- Scene modeling code data
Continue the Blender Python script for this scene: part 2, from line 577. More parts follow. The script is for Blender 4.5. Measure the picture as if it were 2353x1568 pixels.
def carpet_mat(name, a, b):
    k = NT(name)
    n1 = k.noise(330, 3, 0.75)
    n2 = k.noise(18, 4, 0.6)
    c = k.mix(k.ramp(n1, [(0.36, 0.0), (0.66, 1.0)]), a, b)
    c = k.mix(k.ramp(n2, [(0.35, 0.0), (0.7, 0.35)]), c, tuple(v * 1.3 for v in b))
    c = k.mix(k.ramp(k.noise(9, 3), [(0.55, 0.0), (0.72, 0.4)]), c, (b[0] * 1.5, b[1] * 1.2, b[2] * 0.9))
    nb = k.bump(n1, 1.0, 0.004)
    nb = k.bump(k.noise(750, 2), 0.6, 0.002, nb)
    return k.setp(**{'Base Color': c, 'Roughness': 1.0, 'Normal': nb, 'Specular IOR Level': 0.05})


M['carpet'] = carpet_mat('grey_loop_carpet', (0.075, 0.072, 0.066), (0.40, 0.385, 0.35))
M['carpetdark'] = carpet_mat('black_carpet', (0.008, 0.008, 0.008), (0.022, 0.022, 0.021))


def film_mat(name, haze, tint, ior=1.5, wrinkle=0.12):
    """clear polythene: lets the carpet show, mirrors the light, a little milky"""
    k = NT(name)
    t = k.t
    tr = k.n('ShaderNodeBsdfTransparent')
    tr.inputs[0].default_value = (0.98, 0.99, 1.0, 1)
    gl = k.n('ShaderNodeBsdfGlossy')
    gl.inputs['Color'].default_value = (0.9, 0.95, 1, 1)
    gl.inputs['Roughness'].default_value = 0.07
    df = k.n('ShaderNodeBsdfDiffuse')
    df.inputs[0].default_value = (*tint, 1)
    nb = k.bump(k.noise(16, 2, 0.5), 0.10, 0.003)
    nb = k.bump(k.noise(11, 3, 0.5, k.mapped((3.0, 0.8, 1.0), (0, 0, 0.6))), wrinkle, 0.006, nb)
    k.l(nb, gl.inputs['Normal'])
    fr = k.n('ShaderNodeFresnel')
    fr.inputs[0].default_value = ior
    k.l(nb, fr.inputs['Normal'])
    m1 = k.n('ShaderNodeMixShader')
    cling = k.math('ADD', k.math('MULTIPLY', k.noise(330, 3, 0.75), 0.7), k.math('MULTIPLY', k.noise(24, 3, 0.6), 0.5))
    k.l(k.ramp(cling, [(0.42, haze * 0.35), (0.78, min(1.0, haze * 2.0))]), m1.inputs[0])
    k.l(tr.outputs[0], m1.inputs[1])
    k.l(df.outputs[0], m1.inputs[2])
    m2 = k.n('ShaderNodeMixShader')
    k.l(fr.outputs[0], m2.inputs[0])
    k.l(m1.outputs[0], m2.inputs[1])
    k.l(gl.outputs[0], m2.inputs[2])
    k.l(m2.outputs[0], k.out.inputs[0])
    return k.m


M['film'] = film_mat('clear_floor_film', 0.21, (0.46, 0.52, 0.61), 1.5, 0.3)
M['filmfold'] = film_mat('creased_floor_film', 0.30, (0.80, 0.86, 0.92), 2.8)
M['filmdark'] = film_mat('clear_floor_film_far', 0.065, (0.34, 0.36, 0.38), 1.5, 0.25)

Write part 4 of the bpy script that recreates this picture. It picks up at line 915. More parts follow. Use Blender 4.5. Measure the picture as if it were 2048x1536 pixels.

- The problem
Return, unchanged, the run of lines above that opens with the line containing "(0.40, 0.385, 0.35))" and closes with the line containing "(0.022, 0.022, 0.021))". Include both.

- Response to this exercise
M['carpet'] = carpet_mat('grey_loop_carpet', (0.075, 0.072, 0.066), (0.40, 0.385, 0.35))
M['carpetdark'] = carpet_mat('black_carpet', (0.008, 0.008, 0.008), (0.022, 0.022, 0.021))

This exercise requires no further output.